[BEGIN EXTRACTED DATA]
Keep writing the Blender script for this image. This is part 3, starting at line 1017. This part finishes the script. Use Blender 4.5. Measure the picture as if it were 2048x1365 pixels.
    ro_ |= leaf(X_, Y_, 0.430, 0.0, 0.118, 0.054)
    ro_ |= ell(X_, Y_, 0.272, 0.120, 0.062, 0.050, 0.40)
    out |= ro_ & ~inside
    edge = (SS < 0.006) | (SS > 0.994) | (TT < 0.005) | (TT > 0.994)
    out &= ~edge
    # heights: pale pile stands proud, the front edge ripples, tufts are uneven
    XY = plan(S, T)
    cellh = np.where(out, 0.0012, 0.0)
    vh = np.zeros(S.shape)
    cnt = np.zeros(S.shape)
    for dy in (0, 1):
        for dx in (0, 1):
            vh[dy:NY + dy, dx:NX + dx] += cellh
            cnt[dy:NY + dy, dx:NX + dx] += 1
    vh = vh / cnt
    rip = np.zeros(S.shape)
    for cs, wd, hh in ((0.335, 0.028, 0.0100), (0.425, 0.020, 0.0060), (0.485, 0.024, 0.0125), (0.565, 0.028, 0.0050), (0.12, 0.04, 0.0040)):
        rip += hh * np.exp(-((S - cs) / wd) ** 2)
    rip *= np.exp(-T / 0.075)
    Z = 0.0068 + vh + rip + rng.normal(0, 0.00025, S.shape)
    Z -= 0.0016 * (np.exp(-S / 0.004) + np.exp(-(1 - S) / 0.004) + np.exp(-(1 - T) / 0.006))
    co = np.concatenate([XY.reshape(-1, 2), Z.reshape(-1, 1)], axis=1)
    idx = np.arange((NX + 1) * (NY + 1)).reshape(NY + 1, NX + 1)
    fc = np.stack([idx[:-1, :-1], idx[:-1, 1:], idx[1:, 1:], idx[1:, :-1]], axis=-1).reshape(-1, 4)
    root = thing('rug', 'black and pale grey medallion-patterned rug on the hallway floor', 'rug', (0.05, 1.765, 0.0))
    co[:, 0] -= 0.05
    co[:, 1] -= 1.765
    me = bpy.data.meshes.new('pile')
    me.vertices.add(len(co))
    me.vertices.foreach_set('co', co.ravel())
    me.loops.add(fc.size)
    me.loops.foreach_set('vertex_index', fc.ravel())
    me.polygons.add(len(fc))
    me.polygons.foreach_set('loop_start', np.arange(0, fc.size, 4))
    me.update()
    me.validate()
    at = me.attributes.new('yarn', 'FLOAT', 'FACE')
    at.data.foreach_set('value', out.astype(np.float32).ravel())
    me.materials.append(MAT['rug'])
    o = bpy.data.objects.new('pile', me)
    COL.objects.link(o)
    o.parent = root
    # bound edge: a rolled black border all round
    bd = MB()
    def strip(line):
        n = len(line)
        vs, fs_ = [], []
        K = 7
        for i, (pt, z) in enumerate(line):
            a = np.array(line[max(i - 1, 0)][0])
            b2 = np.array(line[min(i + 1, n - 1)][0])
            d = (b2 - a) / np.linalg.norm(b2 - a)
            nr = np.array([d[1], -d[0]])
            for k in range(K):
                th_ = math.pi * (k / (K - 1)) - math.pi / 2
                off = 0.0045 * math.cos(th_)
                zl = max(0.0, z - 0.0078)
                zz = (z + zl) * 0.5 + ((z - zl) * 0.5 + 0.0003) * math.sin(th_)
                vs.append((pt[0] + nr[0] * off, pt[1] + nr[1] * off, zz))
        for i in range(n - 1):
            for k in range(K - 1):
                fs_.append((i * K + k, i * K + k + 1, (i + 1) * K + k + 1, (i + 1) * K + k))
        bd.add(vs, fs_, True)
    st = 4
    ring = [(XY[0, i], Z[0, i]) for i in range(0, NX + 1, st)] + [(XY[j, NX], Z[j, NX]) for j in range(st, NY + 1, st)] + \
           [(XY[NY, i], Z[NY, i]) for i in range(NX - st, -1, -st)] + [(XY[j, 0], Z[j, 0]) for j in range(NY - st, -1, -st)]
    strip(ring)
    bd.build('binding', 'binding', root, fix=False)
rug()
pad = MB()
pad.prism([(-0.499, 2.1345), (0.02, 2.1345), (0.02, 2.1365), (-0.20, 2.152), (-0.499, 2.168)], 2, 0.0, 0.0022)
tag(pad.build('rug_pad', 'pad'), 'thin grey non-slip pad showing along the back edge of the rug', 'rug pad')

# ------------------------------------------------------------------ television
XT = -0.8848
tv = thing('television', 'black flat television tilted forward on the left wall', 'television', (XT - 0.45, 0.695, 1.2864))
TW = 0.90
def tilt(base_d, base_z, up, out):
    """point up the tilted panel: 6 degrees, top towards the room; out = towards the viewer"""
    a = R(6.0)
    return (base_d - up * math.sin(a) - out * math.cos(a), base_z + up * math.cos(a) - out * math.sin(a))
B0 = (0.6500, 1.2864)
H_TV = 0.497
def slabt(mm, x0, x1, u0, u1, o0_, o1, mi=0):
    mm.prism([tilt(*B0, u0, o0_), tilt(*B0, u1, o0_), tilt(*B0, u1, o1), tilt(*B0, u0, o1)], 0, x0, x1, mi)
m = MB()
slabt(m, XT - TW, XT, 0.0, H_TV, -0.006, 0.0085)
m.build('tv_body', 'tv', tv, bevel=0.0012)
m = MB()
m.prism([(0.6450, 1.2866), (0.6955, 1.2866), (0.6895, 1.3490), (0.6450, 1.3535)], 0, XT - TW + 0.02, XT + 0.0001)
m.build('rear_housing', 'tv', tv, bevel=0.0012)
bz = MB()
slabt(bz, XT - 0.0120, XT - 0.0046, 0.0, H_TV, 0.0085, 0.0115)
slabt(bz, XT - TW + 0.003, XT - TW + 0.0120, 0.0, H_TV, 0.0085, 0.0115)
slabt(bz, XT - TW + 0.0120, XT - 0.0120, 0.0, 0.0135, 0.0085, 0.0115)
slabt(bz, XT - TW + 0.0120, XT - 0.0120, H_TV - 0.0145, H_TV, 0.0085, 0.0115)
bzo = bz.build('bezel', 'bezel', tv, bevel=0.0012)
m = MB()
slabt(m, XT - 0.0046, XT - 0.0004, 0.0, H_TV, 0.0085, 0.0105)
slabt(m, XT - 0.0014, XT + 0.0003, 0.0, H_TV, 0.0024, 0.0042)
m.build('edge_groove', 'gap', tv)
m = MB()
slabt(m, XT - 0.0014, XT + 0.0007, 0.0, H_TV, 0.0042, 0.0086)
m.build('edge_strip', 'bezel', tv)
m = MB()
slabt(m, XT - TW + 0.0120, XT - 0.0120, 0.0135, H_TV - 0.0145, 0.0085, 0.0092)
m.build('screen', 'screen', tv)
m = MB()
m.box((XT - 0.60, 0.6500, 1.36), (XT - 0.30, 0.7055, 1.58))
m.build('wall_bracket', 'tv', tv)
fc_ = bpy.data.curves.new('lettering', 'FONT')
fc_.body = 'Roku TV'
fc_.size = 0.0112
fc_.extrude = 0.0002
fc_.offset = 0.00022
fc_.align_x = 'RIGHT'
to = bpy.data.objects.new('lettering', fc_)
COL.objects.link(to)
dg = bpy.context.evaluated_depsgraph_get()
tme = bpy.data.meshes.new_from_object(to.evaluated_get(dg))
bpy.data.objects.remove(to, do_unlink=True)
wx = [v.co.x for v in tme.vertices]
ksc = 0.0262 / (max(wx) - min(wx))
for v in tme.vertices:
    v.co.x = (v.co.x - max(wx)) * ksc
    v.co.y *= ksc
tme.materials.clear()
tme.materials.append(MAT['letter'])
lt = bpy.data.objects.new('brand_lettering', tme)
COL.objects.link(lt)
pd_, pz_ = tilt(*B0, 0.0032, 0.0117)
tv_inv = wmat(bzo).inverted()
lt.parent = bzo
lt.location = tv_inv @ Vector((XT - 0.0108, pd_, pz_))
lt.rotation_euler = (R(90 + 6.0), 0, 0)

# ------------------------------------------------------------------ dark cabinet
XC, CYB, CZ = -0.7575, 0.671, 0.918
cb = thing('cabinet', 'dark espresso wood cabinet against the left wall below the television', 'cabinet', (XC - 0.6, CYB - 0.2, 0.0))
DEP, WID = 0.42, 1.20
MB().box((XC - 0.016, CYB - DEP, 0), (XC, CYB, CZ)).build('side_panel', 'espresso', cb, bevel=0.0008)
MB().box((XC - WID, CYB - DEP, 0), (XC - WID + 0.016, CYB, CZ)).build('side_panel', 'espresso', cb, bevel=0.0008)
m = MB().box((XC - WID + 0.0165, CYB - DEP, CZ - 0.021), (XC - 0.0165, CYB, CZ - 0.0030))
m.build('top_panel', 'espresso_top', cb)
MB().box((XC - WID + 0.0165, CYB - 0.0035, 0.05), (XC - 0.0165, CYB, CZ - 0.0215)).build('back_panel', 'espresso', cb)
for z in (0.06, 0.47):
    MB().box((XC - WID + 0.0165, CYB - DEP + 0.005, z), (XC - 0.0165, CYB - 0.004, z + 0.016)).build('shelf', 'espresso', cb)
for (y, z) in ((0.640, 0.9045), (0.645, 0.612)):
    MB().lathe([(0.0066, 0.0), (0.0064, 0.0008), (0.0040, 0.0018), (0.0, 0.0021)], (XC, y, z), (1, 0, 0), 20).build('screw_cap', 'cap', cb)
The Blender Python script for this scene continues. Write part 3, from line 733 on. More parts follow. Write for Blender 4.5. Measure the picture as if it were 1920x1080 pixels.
[END EXTRACTED DATA]
TASK OBJECTIVE: Scan the material line by line and report each one that contains "Blender".

TASK SOLUTION:
Keep writing the Blender script for this image. This is part 3, starting at line 1017. This part finishes the script. Use Blender 4.5. Measure the picture as if it were 2048x1365 pixels.
The Blender Python script for this scene continues. Write part 3, from line 733 on. More parts follow. Write for Blender 4.5. Measure the picture as if it were 1920x1080 pixels.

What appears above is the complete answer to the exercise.